The other plus for the newer Ben varieties is that the strigs (dangling bunches of fruit) ripen and can be harvested together, whereas with many older varieties, the currants ripen randomly across the bush. 'Ebony’ is the choice for an early picking, but 'Titania’ won our taste test this year. This is large, juicy, aromatic and deliciously sweet, without losing that edge of sharpness that makes a blackcurrant so special.

Growing your own blackcurrants also makes sense economically. Order a bare root plant now for autumn delivery for around a fiver and it will be productive for years. We plucked more than a kilo of juicy, full-flavoured fruit from each bush, while a kilo of blackcurrants costs a tenner or more in the shops.

You also have the pleasure of one of the great secondary harvests – the leaves. Most herb or fruit teas remind me of aromatic Tippex, but a few dried blackcurrant leaves, with or without honey or lemon verbena leaves, are a bit special. Better still, try blackcurrant leaf sorbet. I know: it sounds as appealing as nettle ice cream, but the worst you’re gambling is finding out how fabulous this is. It only uses a little sugar and the juice of a few lemons. Make it once and you’ll make it every year.

Currant affairs

Blackcurrants are ridiculously easy to care for. Plant them in the sunniest, most fertile position you can and they’ll be at their best. Mine thrive in a slightly damp area too. Allow them 1.5m/5ft to stretch their arms wide and high, water them through dry periods and mulch them with manure as winter gives way to spring. You’ll be rolling in fruit by midsummer.

Once established, you need only prune out the oldest third of each bush to encourage productive new growth and keep the plant healthy. You can do this in winter, or kill three birds with one stone by doing it in summer when the currants are ripe. Snip out the oldest branches as low as you can, and place them in a vase of water, from where you can pull off the currants and leaves as you need them.
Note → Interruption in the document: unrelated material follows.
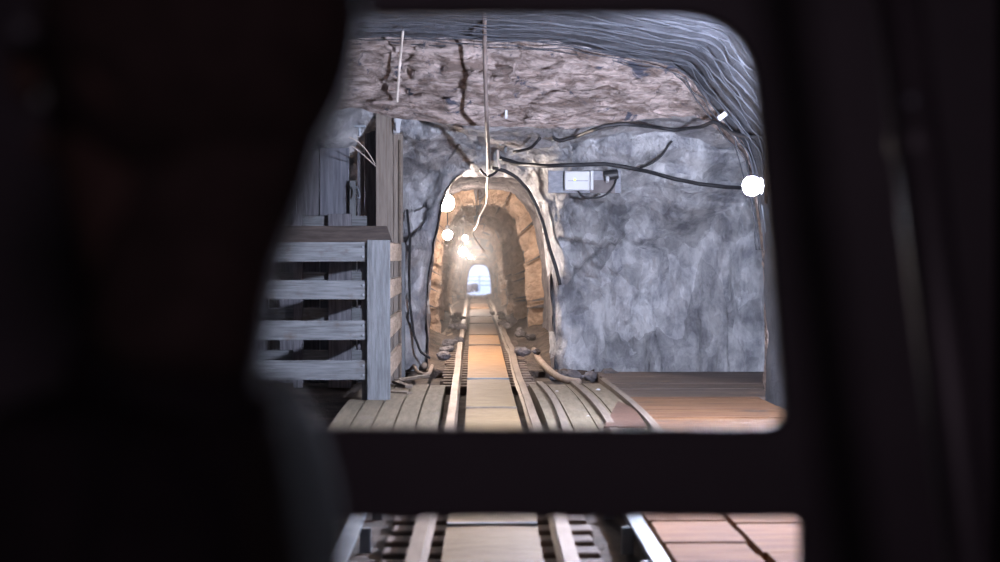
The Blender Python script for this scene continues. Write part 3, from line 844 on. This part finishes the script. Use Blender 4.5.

Do not imagine that the local wildlife is ignoring your fruit. Birds know that the moment for perfect picking is worth waiting for. And as with most fruit, that moment is later than you think. Wait for the colour to deepen and let them alone a little longer still. Taste regularly, as sweetness escalates by the day. If there is no net around your fruit, the birds will let you know when the perfect moment is and your plants will be stripped in a short time.

Find space for red and white currants too. Although neither has the same aroma and in-your-face flavour of blackcurrants, both are quietly delicious, easy to care for and hard to come by in the shops. Perfect made into jelly to go with meat and cheese, they tend to excel in a supporting role. I had an incredible tayberry and redcurrant jam last week (from withherhands.com). Summer pudding, in all its simplicity, is hard to beat.

As with blackcurrants, white and redcurrants freeze well, so you can enjoy them at any time of year. We freeze them in yogurt pots that hold around 250-300g. A couple of these happen to be enough for the recipes. With a few left to nibble on, of course.